Il documentario per la trasmissione Storie nasce dalla mia amicizia con il giornalista Andrea Canetta. Penso che l’aspetto che mi stimolava maggiormente fosse proprio la possibilità di far vedere la mia terra. Nelle mie opere si vede spesso il legame che ho con il territorio, e la conoscenza che ho di esso. Questo per me è un legame inscindibile, ed è stato stimolante poter girare delle scene in alcuni dei luoghi dove sono cresciuto e che spesso compaiono nei miei libri.
- Alla luce dei vasti lavori documentaristici, non si può non notare la sua tendenza a rivolgere l’attenzione sempre a fatti che appartengono ad altri tempi e ad un altro modo di vivere rispetto a quello attuale. Come spiega la volontà di girarsi sempre verso il passato?
Effettivamente la mia volontà di rivolgere sempre l’attenzione al passato fa anche parte di una sorta di meccanismo di difesa. A volte sento un certo malessere crescere in me, frutto di situazioni spiacevoli che la nostra società produce, di un’intolleranza generale che in certi contesti si fa sempre più spinta. Se penso al mio impegno a livello scolastico, politico e culturale, nel mio piccolo ho sempre cercato di dare qualcosa. Ma nei confronti di questa burocrazia a volte un po’ torbida e ambigua, noto sempre più spesso la tendenza a chiudermi in me stesso, in particolare nei miei manoscritti, nei miei archivi. Cerco di proteggermi così dal mio malessere, cercando comunque di dare sempre il mio contributo positivo. Cerco di rifugiarmi in quegli ambienti dove trovo ancora qualcosa di positivo, come quando ho la possibilità di svolgere delle attività di volontariato. A livello letterario invece, l’obiettivo delle mie storie è quello di tracciare una sorta di collegamento con l’oggi.
- E il rapporto con le generazioni più giovani?
Nei giovani io ho sempre nutrito fiducia. Con i miei racconti cerco di trasmettere quella curiosità che spinga anche i più giovani ad allontanarsi per un attimo dalla loro routine condizionata dalle numerose tecnologie, al fine di farli riscoprire parte di un mondo genuino che per una serie di motivi non vedono più; è per questo che ho ancora fiducia in un passato che possa fornire il pretesto giusto per alcune riflessioni.
- In conclusione ci vuole svelare qualche nuovo progetto al quale sta lavorando?

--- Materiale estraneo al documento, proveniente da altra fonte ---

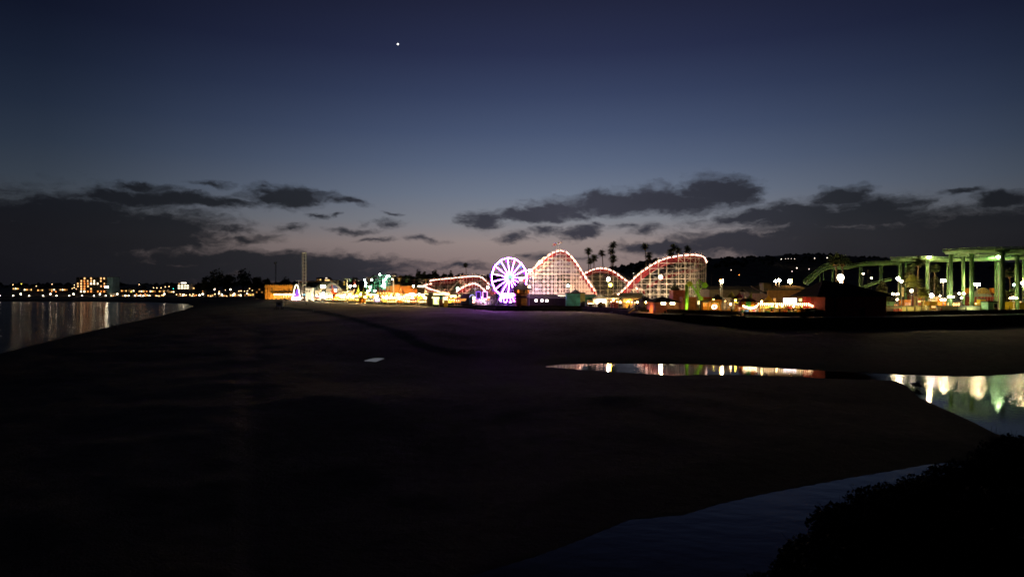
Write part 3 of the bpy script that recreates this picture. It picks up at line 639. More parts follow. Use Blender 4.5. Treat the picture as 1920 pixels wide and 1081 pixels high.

Innanzitutto il prossimo 23 settembre al Museo Moesano di San Vittore sarà presentata Tracce d’inchiostro, un’antologia degli scrittori, anche non letterati, che hanno vissuto e che hanno scritto del territorio della Mesolcina e della Val Calanca. Per quanto riguarda invece il mio ultimo racconto storico, sto lavorando alle vicende dell’avvocato e spia Wit von Dörring relative a quando venne accolto a Roveredo; la cosa interessante è che venne accolto da un albergatore presso il quale qualche anno prima aveva soggiornato anche Ugo Foscolo, quando quest’ultimo era dovuto andarsene da Milano. Una serie di lettere sembra provare che Foscolo avesse messo incinta una ragazza di Roveredo, e che quindi fu costretto a scappare a Zurigo. Queste vicende che s’intrecciano sul nostro territorio sono quelle che preferisco, quelle per le quali la mia passione per le storie si compie.